Timber 2 Table - How to Quarter a Deer in 7 Steps

How to Quarter a Deer in 7 Steps

How to Quarter a Deer in 7 Steps


Easy, Medium

Difficulty

  1. With a skinned, hanging deer, begin by removing the front legs at the knee joint. This joint is about the size of a golf ball and fairly obvious. You should be able to feel the center of the joint, where the bones connect, with your fingers. Work around the edge of that with your knife blade, twisting the joint free as you go. With practice, you can remove this leg bone in less than 10 seconds without a saw.
  2. With the front legs cut loose, remove the shoulders. The shoulder blades are obvious against the deer's chest. Simply slice underneath them, lifting the front leg as you go. There are no heavy bones connecting the front shoulder to the chest.
  3. Use a sharp knife to cut away the backstraps. These lay on either side of the spine.
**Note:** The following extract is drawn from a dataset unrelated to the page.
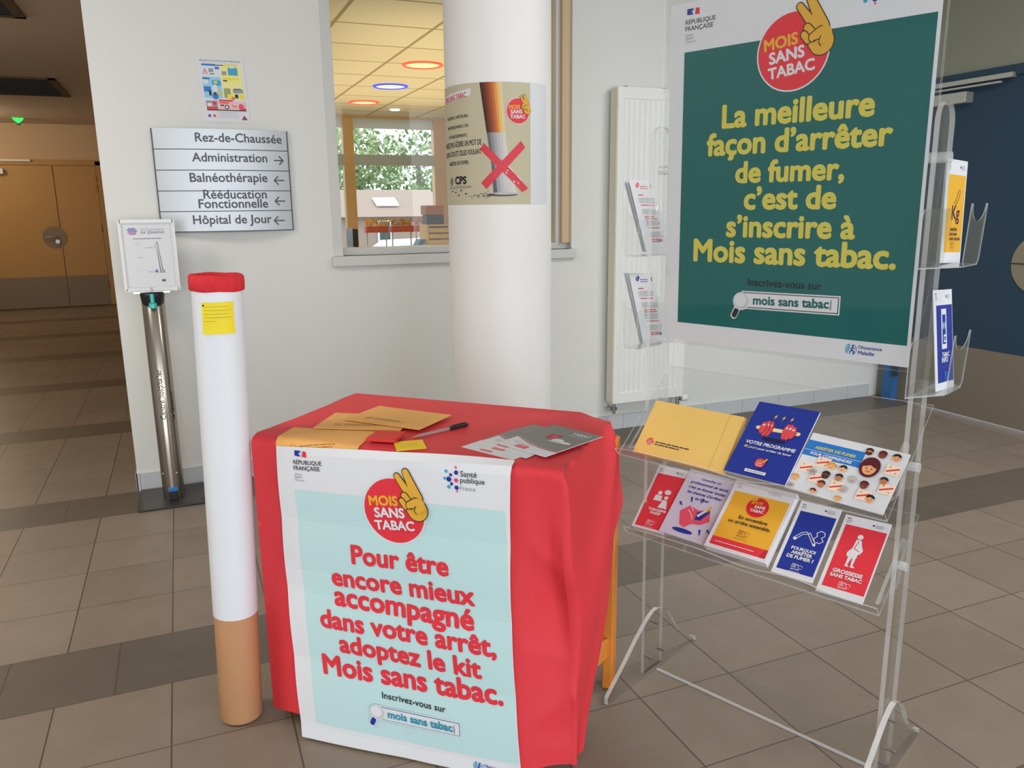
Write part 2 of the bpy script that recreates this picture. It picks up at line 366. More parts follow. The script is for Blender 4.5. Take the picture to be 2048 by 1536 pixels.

Using the vertebrae as your reference, slice from the top of the hips clear down through the neck, as you can retrieve the neck meat during this step as well. Grab a hunk of backstrap just below the hip and make a cross-cut across the steak, down to the flank muscle. A backstrap on an average, 100-pound doe will be a little bigger around than a soup can. Begin pulling the muscle and carefully parting it away from the rib cage with your knife blade.
  4. Once the backstraps are removed, slice away the two inside tenderloins from within the deer's rib cage. These also lay against the spine, just below the hips.
  5. Sharpen and clean your knife, or exchange it for a new one if needed. The hams are thick, but easily sliced away from the deer's body, using the pelvis for a guide. They're held into place at the hips by a single ball-and-socket joint that's easy to find. Be sure to have a buddy hold the other side of the gambrel for this step, as the ham will pop loose from the deer easier than you might expect. Repeat on the other side.
  6. Place the hams on a clean surface to remove the hind legs either at the upper knee or just below the shank muscle (I prefer to bone out the shank muscle and remove the leg at the knee, mainly to save on cooler space). This joint is probably the most difficult of them all to locate, but it's constructed the same way. Take your time to learn where it is, and you'll never need a bone saw.
  7. With your primary quarters on ice, use a fillet knife to bone out rib meat, flanks, etc. Speaking truthfully, this stuff is difficult to salvage for much of anything beyond burger, and you won't get much out of it for that. A deer is not a cow, simple as that. Your primary, useable cuts of meat should include: 2 shoulders, 2 hams, 2 backstraps, 2 slabs of neck meat and 2 tenderloins.